スコットランド女王メアリー・ステュアートによる暗号書簡を発見――日本人を含む暗号解読者らが解読

Source: gallica.bnf.fr/BnF fr. 2988 f.38

16世紀のスコットランド女王メアリー・ステュアートがイングランドで事実上幽閉されていた時期に暗号を用いて書いた手紙が、国際的な暗号歴史文書解読プロジェクト「DECRYPT」のメンバーであるGeorge Lasry氏、独ベルリン芸術大学のNorbert Biermann教授、そして歴史文書の暗号研究をプライベートで行っている友清理士氏の3名によって解読された。彼らが解読した57通の手紙の内容などの詳細は、2023年2月8日付で『Cryptologia』に掲載された。

何世紀もの間、これらの秘密書簡は現存しないと考えられていたが、フランス国立図書館(BnF)で保管されている暗号化された歴史文書を解読している最中に偶然発見された。オンラインアーカイブで閲覧できる文書の高度な暗号を解読して初めて、メアリー・ステュアートが書いた秘密書簡であることが分かったのだ。

メアリー・ステュアートは16世紀における最も有名な歴史上の人物の1人だ。彼女はイングランド王ヘンリー8世の姉マーガレットの孫であり、イングランド王位継承権を有していた。当時、イングランド内のカトリック教徒の中にはメアリーこそ正当なイングランドの君主と考える者が多く、メアリーはスコットランドを追われてイングランドに逃れたものの、イングランド女王エリザベス1世や議会からは脅威とみなされ、メアリーは19年にわたって軟禁状態に置かれた。最終的に、メアリーはエリザベス1世殺害計画に加担したとされ、1587年2月に44歳で処刑された。

メアリーは軟禁状態となっている間、使者を雇い秘密を守るため多大な努力を払いながら、仲間や同盟国と連絡を取り合っていた。今回、解読された手紙は、メアリーが処刑される数年前までの、1578年から1584年に書かれたものだ。そのほとんどはイングランド駐在のフランス大使であるミシェル・ド・カステルノー宛てだった。

メアリーとカステルノーとの間で秘密裏の通信経路が存在したことは、歴史家にもよく知られているが、1578年5月時点で既にやり取りが始まっており、1584年半ば頃まで活発であったという新たな証拠を提供することになった。

これらの手紙は、コンピューターを使った暗号解読技術と手作業によるテキスト解析の両方を用いて解読された。解読された内容により、メアリーが外部とのつながりを維持するために直面した課題や、手紙がどのように誰によって運ばれたかが判明している。

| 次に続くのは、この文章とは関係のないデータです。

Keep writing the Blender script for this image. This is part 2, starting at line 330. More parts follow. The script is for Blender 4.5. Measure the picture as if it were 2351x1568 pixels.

発見された手紙の一部は、BnFのカタログでは「暗号で書かれたメッセージ」とだけ記載されており、同じ束に分類されていた他の文書は16世紀前半のイタリア関連のものであると説明されていた。しかし、暗号を解き始めてすぐに、これはフランス語で書かれたものであり、イタリアとは何の関係もないと気づいたという。

その後、作業を進めるうちに、出現するフランス語の動詞、副詞、形容詞の多くが女性形であることや、監禁についての言及があること、また、エリザベス1世の重臣であり諜報長官的立場にあった「ウォルシンガム」の名前が明らかになったことで、Lasry氏にはスコットランド女王メアリー・ステュアートからの手紙ではないかという考えが生じたという。

この仮説は、解読された手紙のうち1通が既刊の書簡集に掲載されている手紙と一致したことなどから正しいことが確認された。また、BnFが所蔵する類似の手紙を検索したところ、同じ暗号を使用した手紙が57通発見された。

これらの手紙はメアリー・ステュアートに関する新しい一次資料であり、総単語数が約5万語にも及ぶ手紙の内容は、彼女がイングランドで軟禁状態に置かれていた期間について新しい光を当てるものといえる。しかし、メアリーからの他の暗号書簡がまだ行方不明である可能性も残されており、Lasry氏らは、オンラインでの検索はもちろん、紙の文書を実際に調査する必要もあるとしている。